## Task
Look through the lines below and state how many hold the word "Python". Write only the number.

## Data for processing
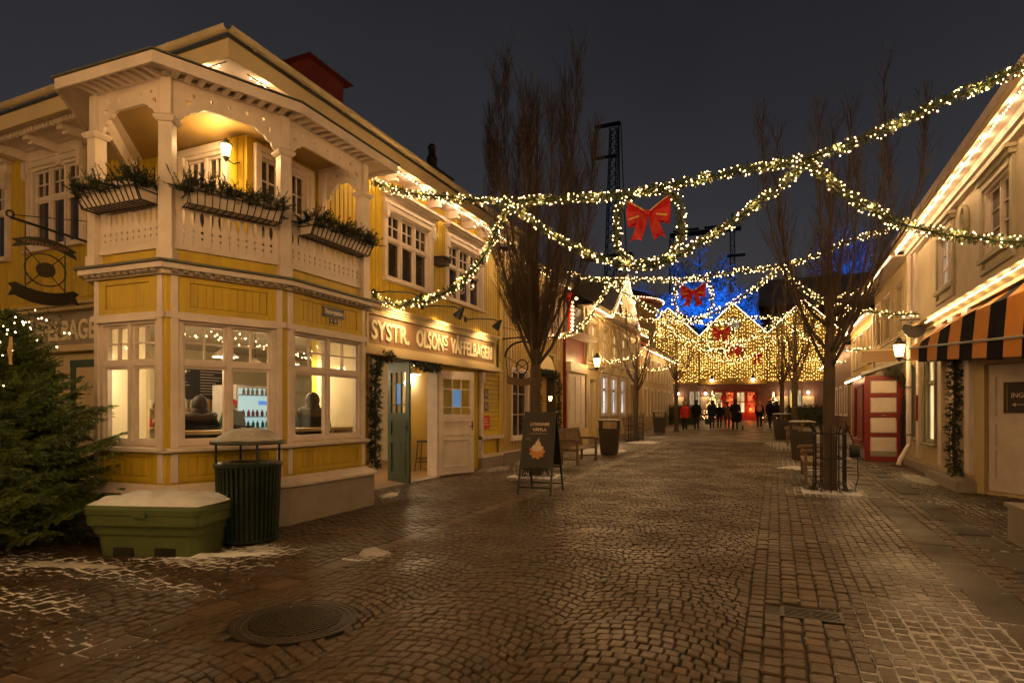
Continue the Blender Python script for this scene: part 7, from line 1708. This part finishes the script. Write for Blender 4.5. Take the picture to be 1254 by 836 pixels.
b = MB(); b.box(-6.5, 3.8, -.5, .5, 28.4, 28.9); b.box(-6.0, -2.2, -.4, .4, 29.2, 29.35); b.box(-1.4, 1.6, -.4, .4, 29.2, 29.35); b.build('beam', M['black'], t, local=True)
for x in (-6.2, 2.6): b = MB(); lattice(b, (x, 0, 0), (x, 0, 28.2), .45, .3, 14, .05); b.build('post', M['black'], t, local=True)
b = MB(); b.rod((2.6, 0, 29), (2.6, 0, 31.0), .1, 6); b.box(1.8, 4.4, -.3, .3, 24.5, 24.8); b.build('cap', M['black'], t, local=True)
for x, z, h_, lb in ((9.6, 11.5, 5.5, 'dark conical treetop on the left of the wooded hill'),): pass

# ------------------------------------------------------------------ people
def person(loc, rz, label, h=1.7, coat='coatblack', trousers='trouser', hair='hair', stride=.0, hat=None, long=0.0, arms=(0.1, 0.1), bend=(.25, .25), sit=False, face=False, hood=False, bulky=1.0, long_hair=False, group=None):
    k = h / 1.75; t = thing('person', label, 'person', loc, rz, group); V = []; E = []; Rd = []
    def v(x, y, z, r): V.append((x * k, y * k, z * k)); Rd.append(r * k); return len(V) - 1
    def e(a, b): E.append((a, b))
    pel = v(0, 0, .95, .135); sp = v(0, .01, 1.15, .13); ch = v(0, .015, 1.33, .155); nk = v(0, .02, 1.47, .062); hb = v(0, .0, 1.56, .070); hm = v(0, -.01, 1.645, .098); ht = v(0, -.0, 1.70, .075)
    for a, b in ((pel, sp), (sp, ch), (ch, nk), (nk, hb), (hb, hm), (hm, ht)): e(a, b)
    for s in (-1, 1):
        st = stride * s
        if sit: hp = v(s * .10, -.02, .92, .10); kn = v(s * .12, -.42, .90, .072); an = v(s * .12, -.40, .50, .048); to = v(s * .12, -.54, .45, .042)
        else: hp = v(s * .095, 0, .88, .10); kn = v(s * .10, -st * .5 - .02, .50, .070); an = v(s * .10, -st + (.06 if st < 0 else 0), .10 + (.05 if st < 0 else 0), .048); to = v(s * .115, -st - .15, .045 + (.02 if st < 0 else 0), .042)
        for a, b in ((pel, hp), (hp, kn), (kn, an), (an, to)): e(a, b)
        ar = arms[0 if s < 0 else 1]; bd_ = bend[0 if s < 0 else 1]
        sh = v(s * .185, .02, 1.40, .070); el = v(s * .245, .03 - .28 * math.sin(ar), 1.40 - .29 * math.cos(ar), .055); wr = v(s * .24, .03 - .28 * math.sin(ar) - .25 * math.sin(ar + bd_), 1.40 - .29 * math.cos(ar) - .25 * math.cos(ar + bd_), .038)
        d = Vector((0, -math.sin(ar + bd_), -math.cos(ar + bd_))); pm = v(*(Vector(V[wr]) / k + d * .06), .036)
        for a, b in ((ch, sh), (sh, el), (el, wr), (wr, pm)): e(a, b)
        for f_, (off, ln) in enumerate(((-.028, .070), (-.010, .082), (.009, .076), (.026, .058))):
            p0 = Vector(V[pm]) / k + Vector((0, off, 0)) + d * .025; f1 = v(*p0, .0105); f2 = v(*(p0 + d * ln * .55 + Vector((-s * .008, 0, 0))), .0095); f3 = v(*(p0 + d * ln + Vector((-s * .028, 0, 0))), .008); e(pm, f1); e(f1, f2); e(f2, f3)
        p0 = Vector(V[wr]) / k + d * .035; th1 = v(*(p0 + Vector((-s * .018, -.034, 0))), .012); th2 = v(*(p0 + d * .04 + Vector((-s * .028, -.05, 0))), .010); e(pm, th1); e(th1, th2)
    me = bpy.data.meshes.new('body'); me.from_pydata(V, E, []); o = bpy.data.objects.new('body', me); COL.objects.link(o)
    sm = o.modifiers.new('s', 'SKIN'); sm.use_smooth_shade = True; ss = o.modifiers.new('u', 'SUBSURF'); ss.levels = 1; ss.render_levels = 1
    for i, r in enumerate(Rd): me.skin_vertices[0].data[i].radius = (r, r)
    me.skin_vertices[0].data[0].use_root = True
    dg = bpy.context.evaluated_depsgraph_get(); dg.update(); nm = bpy.data.meshes.new_from_object(o.evaluated_get(dg)); nm.name = 'body'; o.modifiers.clear(); o.data = nm
    for mm in ('skin', coat, trousers, 'black'): nm.materials.append(M[mm])
    wristz = [V[i][2] for i in range(len(V))]
    hands = [Vector(V[i]) for i in range(len(V)) if abs(Rd[i] / k - .036) < 1e-6]
    for p in nm.polygons:
        c = p.center; z = c.z / k; mi = 1
        if z > 1.475: mi = 0
        elif z < .09 or (sit and z < .5 and c.y < -.4 * k): mi = 3
        elif z < .90 and abs(c.x) < .19 * k or (sit and z < 1.0 and c.y < -.06 * k and abs(c.x) < .2 * k): mi = 2
        if any((c - hnd).length < .10 * k for hnd in hands): mi = 0
        p.material_index = mi; p.use_smooth = True
    o.parent = t
    # coat body
    zl = (.78 - long) * k; b = MB()
    rings = [(.205, .150, zl), (.20, .145, zl + (.98 * k - zl) * .6), (.19, .14, 1.05 * k), (.205, .148, 1.25 * k), (.215, .148, 1.36 * k), (.15, .11, 1.45 * k), (.085, .085, 1.49 * k), (.09, .09, 1.52 * k)]
    vs = []; n = 18; r_ = random.Random(int(abs(loc[0]) * 100))
    for rx, ryy, z in rings:
        for i in range(n): a = 2 * math.pi * i / n; w_ = 1 + .03 * math.sin(5 * a + z * 9); vs.append((rx * bulky * k * w_ * math.cos(a), ryy * bulky * k * w_ * math.sin(a) + .01, z))
    b.add(vs, [(j * n + i, j * n + (i + 1) % n, (j + 1) * n + (i + 1) % n, (j + 1) * n + i) for j in range(len(rings) - 1) for i in range(n)]); b.build('coat', M[coat], t, local=True, smooth=True)
    if bulky > 1: b = MB(); b.path([(.17 * k * math.cos(a * .3927), .03 + .15 * k * math.sin(a * .3927), 1.46 * k + .02 * math.sin(a)) for a in range(17)], .065 * k, 7, cap=False); b.build('fur_collar', M['hair'], t, local=True, smooth=True)
    b = MB()
    if hood: b.ell((0, .04 * k, 1.62 * k), .155 * k, .16 * k, .16 * k, 14, 9); b.ell((0, .05 * k, 1.47 * k), .22 * k, .15 * k, .10 * k, 14, 8); b.build('hood', M[coat], t, local=True, smooth=True)
    elif hat: b.ell((0, .005 * k, 1.70 * k), .112 * k, .118 * k, .085 * k, 12, 8); b.lathe([(.115 * k, 1.665 * k), (.118 * k, 1.705 * k)], 12, cap=False); b.build('hat', M[hat], t, local=True, smooth=True); b = MB(); b.ell((0, .035 * k, 1.61 * k), .10 * k, .085 * k, .08 * k, 10, 6); b.build('hair', M[hair], t, local=True, smooth=True)
    elif long_hair: b.ell((0, .03 * k, 1.645 * k), .112 * k, .115 * k, .135 * k, 14, 9); b.ell((0, .07 * k, 1.50 * k), .12 * k, .075 * k, .16 * k, 12, 8); b.build('hair', M[hair], t, local=True, smooth=True)
    else: b.ell((0, .022 * k, 1.672 * k), .112 * k, .118 * k, .104 * k, 12, 8); b.ell((0, .05 * k, 1.59 * k), .092 * k, .072 * k, .09 * k, 10, 6); b.build('hair', M[hair], t, local=True, smooth=True)
    b = MB(); b.ell((0, -.108 * k, 1.625 * k), .014 * k, .02 * k, .026 * k, 6, 4); b.build('nose', M['skin'], t, local=True)
    b = MB()
    for s in (-1, 1): b.ell((s * .034 * k, -.094 * k, 1.65 * k), .012 * k, .009 * k, .008 * k, 6, 4)
    b.box(-.024 * k, .024 * k, -.100 * k, -.09 * k, 1.577 * k, 1.584 * k); b.build('face_marks', M['hair'], t, local=True)
    b = MB()
    for s in (-1, 1): b.ell((s * .098 * k, .0, 1.635 * k), .012 * k, .02 * k, .03 * k, 6, 4)
    b.build('ears', M['skin'], t, local=True)
    return t
PI = math.pi; GP = 'people walking up the street to the hall'
person((-4.70, 35.1, g(35.1)), PI, 'person in a bright red jacket and dark trousers walking up the street', 1.62, 'coatred', hair='blonde', stride=.14, arms=(.25, -.2), group=GP)
person((-4.95, 36.6, g(36.6)), PI, 'person in a dark jacket half hidden behind the one in red', 1.66, 'coatnavy', stride=.1, group=GP)
person((-4.20, 36.1, g(36.1)), PI, 'person in a black jacket just right of the red jacket', 1.72, 'coatblack', stride=.18, arms=(-.2, .3), group=GP)
nv = person((-3.45, 37.2, g(37.2)), PI, 'person in a navy jacket with a bag hanging at the left hand', 1.66, 'coatnavy', stride=.12, arms=(.05, .05), bend=(.05, .1), group=GP)
person((-3.05, 37.4, g(37.4)), PI, 'smaller person in dark clothes left of the pale hand-warmer', 1.52, 'coatblack', stride=.12, hair='blonde', group=GP)
person((-2.62, 37.5, g(37.5)), PI, 'person in a dark brown coat next to the long black coat', 1.60, 'coatbrown', stride=.14, hair='hair', group=GP)
person((-2.08, 35.8, g(35.8)), PI, 'person in a long black coat pushing a pram', 1.76, 'coatblack', stride=.1, long=.28, arms=(.5, .5), bend=(.6, .6), group=GP)
bp = person((-.90, 38.8, g(38.8)), PI, 'person in black with a pink and orange backpack', 1.62, 'coatblack', hair='blonde', stride=.05, group=GP)
person((-.31, 38.0, g(38)), PI * .8, 'person in dark clothes wearing an orange hat', 1.72, 'coatblack', hat='orangecloth', stride=.12, group=GP)
person((.05, 39.6, g(39.6)), PI, 'person in a dark blue jacket at the right of the walking group', 1.62, 'coatnavy', stride=.1, group=GP)
t = thing('backpack', 'pink and orange backpack on the back of a person in black', 'backpack', (-.90, 38.62, g(38.8) + 1.12)); b = MB(); b.ell((0, 0, .05), .16, .09, .22, 12, 8); b.build('bag', M['pinkpack'], t, local=True, smooth=True); b = MB(); b.ell((.02, -.07, -.03), .12, .05, .11, 10, 6); b.build('pocket', M['orangecloth'], t, local=True, smooth=True)
t = thing('shoulder_bag', 'black bag carried by the person in the navy jacket', 'bag', (-3.70, 37.15, g(37.2) + .42)); b = MB(); b.box(-.13, .13, -.06, .06, -.14, .14); b.build('bag', M['black'], t, local=True); b = MB(); b.path([(-.1, 0, .14), (-.06, 0, .28), (.06, 0, .28), (.1, 0, .14)], .012, 5); b.build('handle', M['black'], t, local=True)
t = thing('pram', 'dark pram pushed by the person in the long coat', 'pram', (-2.0, 36.5, g(36.5)))
b = MB(); b.ell((0, .1, .62), .24, .38, .22, 12, 7); b.build('basket', M['coatnavy'], t, local=True, smooth=True); b = MB(); b.ell((0, .3, .78), .25, .26, .26, 12, 7); b.build('hood', M['coatblack'], t, local=True, smooth=True)
for sx in (-1, 1):
    for yy in (-.22, .42): b = MB(Matrix.Translation((sx * .27, yy, .14)) @ Matrix.Rotation(PI / 2, 4, 'Y')); b.lathe([(.14, -.02), (.14, .02)], 14); b.build('wheel', M['black'], t, local=True)
b = MB(); b.path([(-.22, .3, .5), (-.22, -.4, 1.0), (.22, -.4, 1.0), (.22, .3, .5)], .016, 5); b.rod((-.25, -.22, .14), (-.2, .2, .5), .014); b.rod((.25, -.22, .14), (.2, .2, .5), .014); b.rod((-.25, .42, .14), (-.2, 0, .5), .014); b.rod((.25, .42, .14), (.2, 0, .5), .014); b.build('frame', M['steel'], t, local=True)
# inside the bakery
person((-7.22, 5.82, .13), PI * 1.27, 'person in a bulky black jacket sitting at the window counter inside the middle bay window', 1.66, 'coatblack', hair='hair', sit=True, long_hair=True, bulky=1.25, arms=(.7, .7), bend=(.8, .8))
person((-6.72, 7.45, .13), PI * 1.22, 'person in a dark blue jacket seen from behind through the right bay window', 1.74, 'coatnavy', hair='hair', long_hair=True, bulky=1.1, arms=(.6, .6), bend=(.8, .8))
person((-7.5, 9.1, .13), PI * 1.2, 'customer with fair hair at the far edge of the right bay window', 1.5, 'coatblack', hair='blonde', sit=True, arms=(.8, .8), bend=(.9, .9))
person((-11.6, 10.2, .13), math.radians(-50 + 90), 'bakery worker in a green shirt and red cap behind the counter', 1.72, 'shirtgreen', hat='redbow', hair='hair', arms=(.5, .5), bend=(.7, .7))
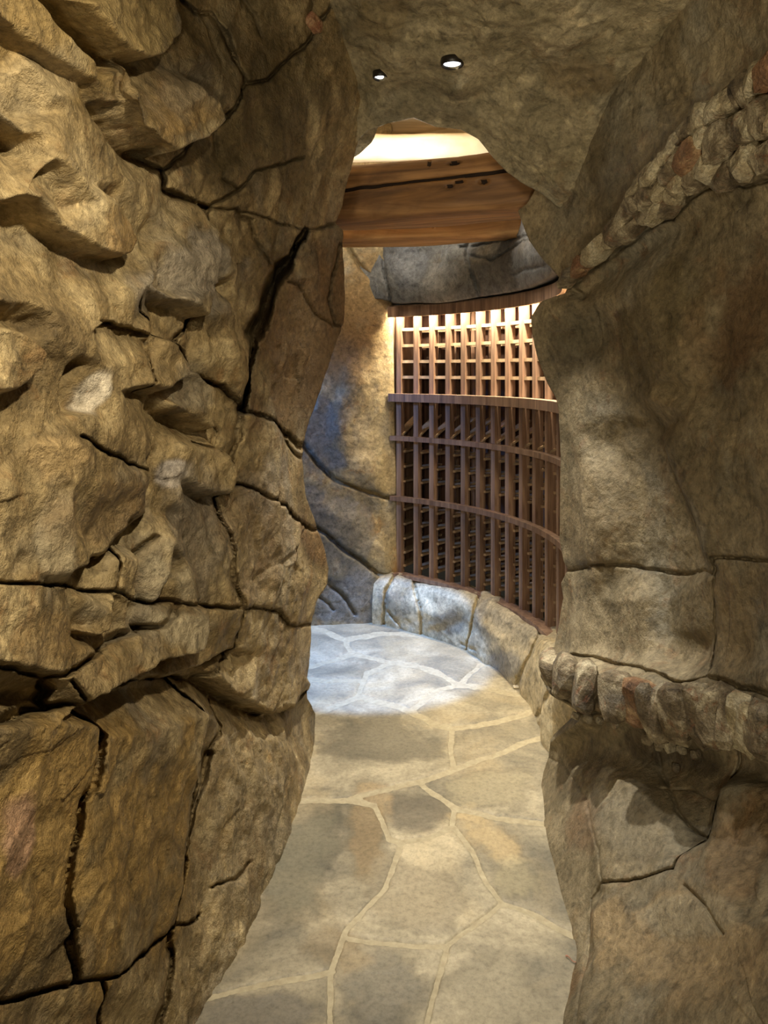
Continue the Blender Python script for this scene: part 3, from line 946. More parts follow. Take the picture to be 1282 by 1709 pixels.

## Full solution
2